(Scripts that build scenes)
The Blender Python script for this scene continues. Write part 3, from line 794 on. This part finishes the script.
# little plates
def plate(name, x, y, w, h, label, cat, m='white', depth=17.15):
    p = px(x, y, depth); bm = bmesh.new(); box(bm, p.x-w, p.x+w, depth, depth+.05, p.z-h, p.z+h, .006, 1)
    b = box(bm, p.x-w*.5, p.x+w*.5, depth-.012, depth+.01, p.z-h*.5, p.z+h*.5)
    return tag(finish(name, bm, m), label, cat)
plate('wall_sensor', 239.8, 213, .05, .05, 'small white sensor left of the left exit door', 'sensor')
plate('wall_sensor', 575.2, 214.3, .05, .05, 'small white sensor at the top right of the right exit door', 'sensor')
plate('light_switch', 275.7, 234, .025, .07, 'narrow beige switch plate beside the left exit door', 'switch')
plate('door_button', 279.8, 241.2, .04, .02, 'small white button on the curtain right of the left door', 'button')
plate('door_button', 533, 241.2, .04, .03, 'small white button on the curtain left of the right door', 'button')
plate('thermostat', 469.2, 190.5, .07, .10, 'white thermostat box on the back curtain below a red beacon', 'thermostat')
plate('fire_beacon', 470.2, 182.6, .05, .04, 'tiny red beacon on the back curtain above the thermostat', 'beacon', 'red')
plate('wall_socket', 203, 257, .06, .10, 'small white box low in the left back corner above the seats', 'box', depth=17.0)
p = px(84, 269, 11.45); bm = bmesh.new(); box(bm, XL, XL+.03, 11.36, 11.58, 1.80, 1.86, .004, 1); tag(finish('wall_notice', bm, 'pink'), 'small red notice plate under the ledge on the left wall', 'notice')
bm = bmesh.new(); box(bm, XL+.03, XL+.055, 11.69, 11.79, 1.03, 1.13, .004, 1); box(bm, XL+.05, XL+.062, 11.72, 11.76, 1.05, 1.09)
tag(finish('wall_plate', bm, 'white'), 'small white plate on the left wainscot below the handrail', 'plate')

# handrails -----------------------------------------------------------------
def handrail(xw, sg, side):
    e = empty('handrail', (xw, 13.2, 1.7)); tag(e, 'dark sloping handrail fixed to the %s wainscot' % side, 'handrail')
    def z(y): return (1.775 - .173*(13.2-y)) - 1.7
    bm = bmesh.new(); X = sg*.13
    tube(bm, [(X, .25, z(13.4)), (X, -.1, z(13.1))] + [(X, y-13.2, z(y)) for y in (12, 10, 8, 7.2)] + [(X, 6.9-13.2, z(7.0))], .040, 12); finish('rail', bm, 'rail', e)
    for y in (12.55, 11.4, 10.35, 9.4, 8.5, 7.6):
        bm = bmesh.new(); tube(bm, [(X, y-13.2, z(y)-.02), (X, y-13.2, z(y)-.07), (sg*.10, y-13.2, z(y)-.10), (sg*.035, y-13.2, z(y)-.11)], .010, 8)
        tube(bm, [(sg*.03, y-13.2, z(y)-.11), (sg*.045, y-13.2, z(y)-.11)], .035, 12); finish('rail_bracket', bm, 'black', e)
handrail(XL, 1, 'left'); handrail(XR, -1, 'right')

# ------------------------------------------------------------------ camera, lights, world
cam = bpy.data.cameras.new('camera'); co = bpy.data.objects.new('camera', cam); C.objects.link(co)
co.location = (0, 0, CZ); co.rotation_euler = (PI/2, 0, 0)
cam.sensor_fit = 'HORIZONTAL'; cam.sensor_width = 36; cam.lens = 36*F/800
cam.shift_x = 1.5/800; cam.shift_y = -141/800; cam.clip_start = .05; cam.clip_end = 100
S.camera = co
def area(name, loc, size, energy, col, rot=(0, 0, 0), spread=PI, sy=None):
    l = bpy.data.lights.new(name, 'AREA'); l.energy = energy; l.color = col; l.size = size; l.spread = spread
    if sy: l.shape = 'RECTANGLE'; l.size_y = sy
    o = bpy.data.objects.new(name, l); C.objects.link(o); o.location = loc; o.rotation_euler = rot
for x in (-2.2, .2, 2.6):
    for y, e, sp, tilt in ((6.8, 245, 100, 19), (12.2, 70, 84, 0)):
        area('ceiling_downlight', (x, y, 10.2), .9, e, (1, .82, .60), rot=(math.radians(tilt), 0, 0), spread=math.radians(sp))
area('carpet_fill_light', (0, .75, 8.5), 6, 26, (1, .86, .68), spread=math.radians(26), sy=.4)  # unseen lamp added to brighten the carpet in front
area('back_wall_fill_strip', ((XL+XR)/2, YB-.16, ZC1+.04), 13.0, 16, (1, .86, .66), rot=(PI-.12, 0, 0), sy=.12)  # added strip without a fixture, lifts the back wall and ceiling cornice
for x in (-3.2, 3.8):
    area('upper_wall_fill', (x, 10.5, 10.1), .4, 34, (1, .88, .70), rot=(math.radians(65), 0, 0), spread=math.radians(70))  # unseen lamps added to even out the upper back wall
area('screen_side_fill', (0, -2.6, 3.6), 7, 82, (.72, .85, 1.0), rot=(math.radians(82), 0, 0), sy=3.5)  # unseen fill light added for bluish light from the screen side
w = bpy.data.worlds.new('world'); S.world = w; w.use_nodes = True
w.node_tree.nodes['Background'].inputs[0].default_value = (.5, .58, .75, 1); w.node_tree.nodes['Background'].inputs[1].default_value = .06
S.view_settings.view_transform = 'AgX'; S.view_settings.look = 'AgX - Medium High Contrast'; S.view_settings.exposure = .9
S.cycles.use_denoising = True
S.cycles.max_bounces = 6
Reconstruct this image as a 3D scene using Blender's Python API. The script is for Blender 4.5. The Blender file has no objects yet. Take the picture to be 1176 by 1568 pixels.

■ **What you have to do**
Reproduce every entry shown above, precisely as it stands.

■ **Answer to this exercise**
The Blender Python script for this scene continues. Write part 3, from line 794 on. This part finishes the script.
# little plates
def plate(name, x, y, w, h, label, cat, m='white', depth=17.15):
    p = px(x, y, depth); bm = bmesh.new(); box(bm, p.x-w, p.x+w, depth, depth+.05, p.z-h, p.z+h, .006, 1)
    b = box(bm, p.x-w*.5, p.x+w*.5, depth-.012, depth+.01, p.z-h*.5, p.z+h*.5)
    return tag(finish(name, bm, m), label, cat)
plate('wall_sensor', 239.8, 213, .05, .05, 'small white sensor left of the left exit door', 'sensor')
plate('wall_sensor', 575.2, 214.3, .05, .05, 'small white sensor at the top right of the right exit door', 'sensor')
plate('light_switch', 275.7, 234, .025, .07, 'narrow beige switch plate beside the left exit door', 'switch')
plate('door_button', 279.8, 241.2, .04, .02, 'small white button on the curtain right of the left door', 'button')
plate('door_button', 533, 241.2, .04, .03, 'small white button on the curtain left of the right door', 'button')
plate('thermostat', 469.2, 190.5, .07, .10, 'white thermostat box on the back curtain below a red beacon', 'thermostat')
plate('fire_beacon', 470.2, 182.6, .05, .04, 'tiny red beacon on the back curtain above the thermostat', 'beacon', 'red')
plate('wall_socket', 203, 257, .06, .10, 'small white box low in the left back corner above the seats', 'box', depth=17.0)
p = px(84, 269, 11.45); bm = bmesh.new(); box(bm, XL, XL+.03, 11.36, 11.58, 1.80, 1.86, .004, 1); tag(finish('wall_notice', bm, 'pink'), 'small red notice plate under the ledge on the left wall', 'notice')
bm = bmesh.new(); box(bm, XL+.03, XL+.055, 11.69, 11.79, 1.03, 1.13, .004, 1); box(bm, XL+.05, XL+.062, 11.72, 11.76, 1.05, 1.09)
tag(finish('wall_plate', bm, 'white'), 'small white plate on the left wainscot below the handrail', 'plate')

# handrails -----------------------------------------------------------------
def handrail(xw, sg, side):
    e = empty('handrail', (xw, 13.2, 1.7)); tag(e, 'dark sloping handrail fixed to the %s wainscot' % side, 'handrail')
    def z(y): return (1.775 - .173*(13.2-y)) - 1.7
    bm = bmesh.new(); X = sg*.13
    tube(bm, [(X, .25, z(13.4)), (X, -.1, z(13.1))] + [(X, y-13.2, z(y)) for y in (12, 10, 8, 7.2)] + [(X, 6.9-13.2, z(7.0))], .040, 12); finish('rail', bm, 'rail', e)
    for y in (12.55, 11.4, 10.35, 9.4, 8.5, 7.6):
        bm = bmesh.new(); tube(bm, [(X, y-13.2, z(y)-.02), (X, y-13.2, z(y)-.07), (sg*.10, y-13.2, z(y)-.10), (sg*.035, y-13.2, z(y)-.11)], .010, 8)
        tube(bm, [(sg*.03, y-13.2, z(y)-.11), (sg*.045, y-13.2, z(y)-.11)], .035, 12); finish('rail_bracket', bm, 'black', e)
handrail(XL, 1, 'left'); handrail(XR, -1, 'right')

# ------------------------------------------------------------------ camera, lights, world
cam = bpy.data.cameras.new('camera'); co = bpy.data.objects.new('camera', cam); C.objects.link(co)
co.location = (0, 0, CZ); co.rotation_euler = (PI/2, 0, 0)
cam.sensor_fit = 'HORIZONTAL'; cam.sensor_width = 36; cam.lens = 36*F/800
cam.shift_x = 1.5/800; cam.shift_y = -141/800; cam.clip_start = .05; cam.clip_end = 100
S.camera = co
def area(name, loc, size, energy, col, rot=(0, 0, 0), spread=PI, sy=None):
    l = bpy.data.lights.new(name, 'AREA'); l.energy = energy; l.color = col; l.size = size; l.spread = spread
    if sy: l.shape = 'RECTANGLE'; l.size_y = sy
    o = bpy.data.objects.new(name, l); C.objects.link(o); o.location = loc; o.rotation_euler = rot
for x in (-2.2, .2, 2.6):
    for y, e, sp, tilt in ((6.8, 245, 100, 19), (12.2, 70, 84, 0)):
        area('ceiling_downlight', (x, y, 10.2), .9, e, (1, .82, .60), rot=(math.radians(tilt), 0, 0), spread=math.radians(sp))
area('carpet_fill_light', (0, .75, 8.5), 6, 26, (1, .86, .68), spread=math.radians(26), sy=.4)  # unseen lamp added to brighten the carpet in front
area('back_wall_fill_strip', ((XL+XR)/2, YB-.16, ZC1+.04), 13.0, 16, (1, .86, .66), rot=(PI-.12, 0, 0), sy=.12)  # added strip without a fixture, lifts the back wall and ceiling cornice
for x in (-3.2, 3.8):
    area('upper_wall_fill', (x, 10.5, 10.1), .4, 34, (1, .88, .70), rot=(math.radians(65), 0, 0), spread=math.radians(70))  # unseen lamps added to even out the upper back wall
area('screen_side_fill', (0, -2.6, 3.6), 7, 82, (.72, .85, 1.0), rot=(math.radians(82), 0, 0), sy=3.5)  # unseen fill light added for bluish light from the screen side
w = bpy.data.worlds.new('world'); S.world = w; w.use_nodes = True
w.node_tree.nodes['Background'].inputs[0].default_value = (.5, .58, .75, 1); w.node_tree.nodes['Background'].inputs[1].default_value = .06
S.view_settings.view_transform = 'AgX'; S.view_settings.look = 'AgX - Medium High Contrast'; S.view_settings.exposure = .9
S.cycles.use_denoising = True
S.cycles.max_bounces = 6
Reconstruct this image as a 3D scene using Blender's Python API. The script is for Blender 4.5. The Blender file has no objects yet. Take the picture to be 1176 by 1568 pixels.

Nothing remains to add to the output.